TO BE DONE => Print the data exactly, leaving nothing out.

----------------

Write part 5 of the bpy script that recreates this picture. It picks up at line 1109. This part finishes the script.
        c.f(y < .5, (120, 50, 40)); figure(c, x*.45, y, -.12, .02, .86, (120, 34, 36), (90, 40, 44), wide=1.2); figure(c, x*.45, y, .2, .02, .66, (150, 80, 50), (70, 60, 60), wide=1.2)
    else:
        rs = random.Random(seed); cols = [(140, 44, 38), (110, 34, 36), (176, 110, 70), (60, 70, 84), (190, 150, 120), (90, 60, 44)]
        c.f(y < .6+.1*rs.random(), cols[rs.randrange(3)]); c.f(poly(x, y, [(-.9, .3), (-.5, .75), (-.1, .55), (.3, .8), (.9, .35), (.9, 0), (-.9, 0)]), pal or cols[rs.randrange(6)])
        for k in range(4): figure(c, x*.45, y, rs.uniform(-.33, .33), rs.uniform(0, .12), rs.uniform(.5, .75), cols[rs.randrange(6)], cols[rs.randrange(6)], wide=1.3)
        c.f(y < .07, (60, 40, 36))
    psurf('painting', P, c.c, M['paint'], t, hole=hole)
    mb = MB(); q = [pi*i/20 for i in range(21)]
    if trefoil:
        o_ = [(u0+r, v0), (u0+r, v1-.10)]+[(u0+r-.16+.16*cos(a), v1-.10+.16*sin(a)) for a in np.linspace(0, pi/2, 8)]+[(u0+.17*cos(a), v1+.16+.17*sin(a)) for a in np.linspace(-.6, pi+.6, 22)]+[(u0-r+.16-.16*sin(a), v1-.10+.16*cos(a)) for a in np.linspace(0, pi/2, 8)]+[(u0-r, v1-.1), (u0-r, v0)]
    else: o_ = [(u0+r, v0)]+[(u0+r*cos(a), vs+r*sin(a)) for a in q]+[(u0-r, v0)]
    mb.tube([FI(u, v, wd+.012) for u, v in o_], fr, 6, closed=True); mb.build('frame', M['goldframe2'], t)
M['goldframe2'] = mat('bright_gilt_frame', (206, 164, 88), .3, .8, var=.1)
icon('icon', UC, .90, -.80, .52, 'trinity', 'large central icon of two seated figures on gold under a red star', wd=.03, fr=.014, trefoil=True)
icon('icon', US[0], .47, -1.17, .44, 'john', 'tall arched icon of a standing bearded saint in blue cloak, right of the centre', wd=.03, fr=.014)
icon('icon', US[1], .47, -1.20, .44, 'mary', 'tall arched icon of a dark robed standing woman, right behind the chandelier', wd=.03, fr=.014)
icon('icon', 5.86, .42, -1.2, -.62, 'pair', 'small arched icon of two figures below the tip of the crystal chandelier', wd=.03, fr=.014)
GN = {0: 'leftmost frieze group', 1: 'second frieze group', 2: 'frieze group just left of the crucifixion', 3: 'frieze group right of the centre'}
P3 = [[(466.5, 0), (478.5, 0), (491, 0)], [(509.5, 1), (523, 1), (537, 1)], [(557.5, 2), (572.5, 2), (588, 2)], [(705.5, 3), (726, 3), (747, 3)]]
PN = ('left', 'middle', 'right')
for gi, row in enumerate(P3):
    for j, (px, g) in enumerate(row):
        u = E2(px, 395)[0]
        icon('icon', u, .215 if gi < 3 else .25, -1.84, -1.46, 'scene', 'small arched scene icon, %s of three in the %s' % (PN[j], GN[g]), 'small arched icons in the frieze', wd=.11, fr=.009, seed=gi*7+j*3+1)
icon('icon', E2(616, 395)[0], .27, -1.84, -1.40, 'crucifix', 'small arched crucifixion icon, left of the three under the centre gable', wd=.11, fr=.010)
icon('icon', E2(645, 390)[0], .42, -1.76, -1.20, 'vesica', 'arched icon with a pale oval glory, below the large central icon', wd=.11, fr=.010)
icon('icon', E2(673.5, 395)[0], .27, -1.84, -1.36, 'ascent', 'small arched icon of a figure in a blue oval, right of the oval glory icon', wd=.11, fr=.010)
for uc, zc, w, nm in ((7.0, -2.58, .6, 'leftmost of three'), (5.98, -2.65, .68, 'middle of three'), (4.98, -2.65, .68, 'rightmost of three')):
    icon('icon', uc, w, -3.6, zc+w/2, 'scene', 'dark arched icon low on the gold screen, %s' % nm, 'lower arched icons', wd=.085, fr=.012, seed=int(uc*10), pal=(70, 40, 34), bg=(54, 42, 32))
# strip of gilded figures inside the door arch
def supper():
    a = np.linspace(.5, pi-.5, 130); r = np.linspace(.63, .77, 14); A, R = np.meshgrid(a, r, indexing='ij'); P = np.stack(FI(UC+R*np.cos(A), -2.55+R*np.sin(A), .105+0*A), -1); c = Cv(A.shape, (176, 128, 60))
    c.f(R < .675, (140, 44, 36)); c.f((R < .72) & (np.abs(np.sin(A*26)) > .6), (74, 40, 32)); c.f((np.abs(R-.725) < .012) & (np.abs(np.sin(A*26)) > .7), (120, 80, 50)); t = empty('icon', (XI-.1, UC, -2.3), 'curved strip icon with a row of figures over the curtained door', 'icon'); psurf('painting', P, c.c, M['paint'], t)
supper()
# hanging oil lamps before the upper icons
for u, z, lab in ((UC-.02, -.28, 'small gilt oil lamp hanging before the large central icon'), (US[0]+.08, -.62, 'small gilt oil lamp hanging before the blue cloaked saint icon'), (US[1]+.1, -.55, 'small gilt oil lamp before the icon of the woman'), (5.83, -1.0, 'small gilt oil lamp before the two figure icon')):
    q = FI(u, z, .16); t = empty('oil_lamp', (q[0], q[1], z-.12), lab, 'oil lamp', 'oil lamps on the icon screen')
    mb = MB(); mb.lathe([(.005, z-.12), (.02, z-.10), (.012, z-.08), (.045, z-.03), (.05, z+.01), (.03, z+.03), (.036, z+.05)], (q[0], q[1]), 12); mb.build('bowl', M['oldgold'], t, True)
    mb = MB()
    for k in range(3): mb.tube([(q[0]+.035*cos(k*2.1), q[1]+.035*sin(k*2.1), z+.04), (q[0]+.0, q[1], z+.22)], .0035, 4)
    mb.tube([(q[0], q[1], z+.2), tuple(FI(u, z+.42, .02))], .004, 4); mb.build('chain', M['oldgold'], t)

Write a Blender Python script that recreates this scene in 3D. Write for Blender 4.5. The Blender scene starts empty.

----------------

RESPONSE BELOW =>
Write part 5 of the bpy script that recreates this picture. It picks up at line 1109. This part finishes the script.
        c.f(y < .5, (120, 50, 40)); figure(c, x*.45, y, -.12, .02, .86, (120, 34, 36), (90, 40, 44), wide=1.2); figure(c, x*.45, y, .2, .02, .66, (150, 80, 50), (70, 60, 60), wide=1.2)
    else:
        rs = random.Random(seed); cols = [(140, 44, 38), (110, 34, 36), (176, 110, 70), (60, 70, 84), (190, 150, 120), (90, 60, 44)]
        c.f(y < .6+.1*rs.random(), cols[rs.randrange(3)]); c.f(poly(x, y, [(-.9, .3), (-.5, .75), (-.1, .55), (.3, .8), (.9, .35), (.9, 0), (-.9, 0)]), pal or cols[rs.randrange(6)])
        for k in range(4): figure(c, x*.45, y, rs.uniform(-.33, .33), rs.uniform(0, .12), rs.uniform(.5, .75), cols[rs.randrange(6)], cols[rs.randrange(6)], wide=1.3)
        c.f(y < .07, (60, 40, 36))
    psurf('painting', P, c.c, M['paint'], t, hole=hole)
    mb = MB(); q = [pi*i/20 for i in range(21)]
    if trefoil:
        o_ = [(u0+r, v0), (u0+r, v1-.10)]+[(u0+r-.16+.16*cos(a), v1-.10+.16*sin(a)) for a in np.linspace(0, pi/2, 8)]+[(u0+.17*cos(a), v1+.16+.17*sin(a)) for a in np.linspace(-.6, pi+.6, 22)]+[(u0-r+.16-.16*sin(a), v1-.10+.16*cos(a)) for a in np.linspace(0, pi/2, 8)]+[(u0-r, v1-.1), (u0-r, v0)]
    else: o_ = [(u0+r, v0)]+[(u0+r*cos(a), vs+r*sin(a)) for a in q]+[(u0-r, v0)]
    mb.tube([FI(u, v, wd+.012) for u, v in o_], fr, 6, closed=True); mb.build('frame', M['goldframe2'], t)
M['goldframe2'] = mat('bright_gilt_frame', (206, 164, 88), .3, .8, var=.1)
icon('icon', UC, .90, -.80, .52, 'trinity', 'large central icon of two seated figures on gold under a red star', wd=.03, fr=.014, trefoil=True)
icon('icon', US[0], .47, -1.17, .44, 'john', 'tall arched icon of a standing bearded saint in blue cloak, right of the centre', wd=.03, fr=.014)
icon('icon', US[1], .47, -1.20, .44, 'mary', 'tall arched icon of a dark robed standing woman, right behind the chandelier', wd=.03, fr=.014)
icon('icon', 5.86, .42, -1.2, -.62, 'pair', 'small arched icon of two figures below the tip of the crystal chandelier', wd=.03, fr=.014)
GN = {0: 'leftmost frieze group', 1: 'second frieze group', 2: 'frieze group just left of the crucifixion', 3: 'frieze group right of the centre'}
P3 = [[(466.5, 0), (478.5, 0), (491, 0)], [(509.5, 1), (523, 1), (537, 1)], [(557.5, 2), (572.5, 2), (588, 2)], [(705.5, 3), (726, 3), (747, 3)]]
PN = ('left', 'middle', 'right')
for gi, row in enumerate(P3):
    for j, (px, g) in enumerate(row):
        u = E2(px, 395)[0]
        icon('icon', u, .215 if gi < 3 else .25, -1.84, -1.46, 'scene', 'small arched scene icon, %s of three in the %s' % (PN[j], GN[g]), 'small arched icons in the frieze', wd=.11, fr=.009, seed=gi*7+j*3+1)
icon('icon', E2(616, 395)[0], .27, -1.84, -1.40, 'crucifix', 'small arched crucifixion icon, left of the three under the centre gable', wd=.11, fr=.010)
icon('icon', E2(645, 390)[0], .42, -1.76, -1.20, 'vesica', 'arched icon with a pale oval glory, below the large central icon', wd=.11, fr=.010)
icon('icon', E2(673.5, 395)[0], .27, -1.84, -1.36, 'ascent', 'small arched icon of a figure in a blue oval, right of the oval glory icon', wd=.11, fr=.010)
for uc, zc, w, nm in ((7.0, -2.58, .6, 'leftmost of three'), (5.98, -2.65, .68, 'middle of three'), (4.98, -2.65, .68, 'rightmost of three')):
    icon('icon', uc, w, -3.6, zc+w/2, 'scene', 'dark arched icon low on the gold screen, %s' % nm, 'lower arched icons', wd=.085, fr=.012, seed=int(uc*10), pal=(70, 40, 34), bg=(54, 42, 32))
# strip of gilded figures inside the door arch
def supper():
    a = np.linspace(.5, pi-.5, 130); r = np.linspace(.63, .77, 14); A, R = np.meshgrid(a, r, indexing='ij'); P = np.stack(FI(UC+R*np.cos(A), -2.55+R*np.sin(A), .105+0*A), -1); c = Cv(A.shape, (176, 128, 60))
    c.f(R < .675, (140, 44, 36)); c.f((R < .72) & (np.abs(np.sin(A*26)) > .6), (74, 40, 32)); c.f((np.abs(R-.725) < .012) & (np.abs(np.sin(A*26)) > .7), (120, 80, 50)); t = empty('icon', (XI-.1, UC, -2.3), 'curved strip icon with a row of figures over the curtained door', 'icon'); psurf('painting', P, c.c, M['paint'], t)
supper()
# hanging oil lamps before the upper icons
for u, z, lab in ((UC-.02, -.28, 'small gilt oil lamp hanging before the large central icon'), (US[0]+.08, -.62, 'small gilt oil lamp hanging before the blue cloaked saint icon'), (US[1]+.1, -.55, 'small gilt oil lamp before the icon of the woman'), (5.83, -1.0, 'small gilt oil lamp before the two figure icon')):
    q = FI(u, z, .16); t = empty('oil_lamp', (q[0], q[1], z-.12), lab, 'oil lamp', 'oil lamps on the icon screen')
    mb = MB(); mb.lathe([(.005, z-.12), (.02, z-.10), (.012, z-.08), (.045, z-.03), (.05, z+.01), (.03, z+.03), (.036, z+.05)], (q[0], q[1]), 12); mb.build('bowl', M['oldgold'], t, True)
    mb = MB()
    for k in range(3): mb.tube([(q[0]+.035*cos(k*2.1), q[1]+.035*sin(k*2.1), z+.04), (q[0]+.0, q[1], z+.22)], .0035, 4)
    mb.tube([(q[0], q[1], z+.2), tuple(FI(u, z+.42, .02))], .004, 4); mb.build('chain', M['oldgold'], t)

Write a Blender Python script that recreates this scene in 3D. Write for Blender 4.5. The Blender scene starts empty.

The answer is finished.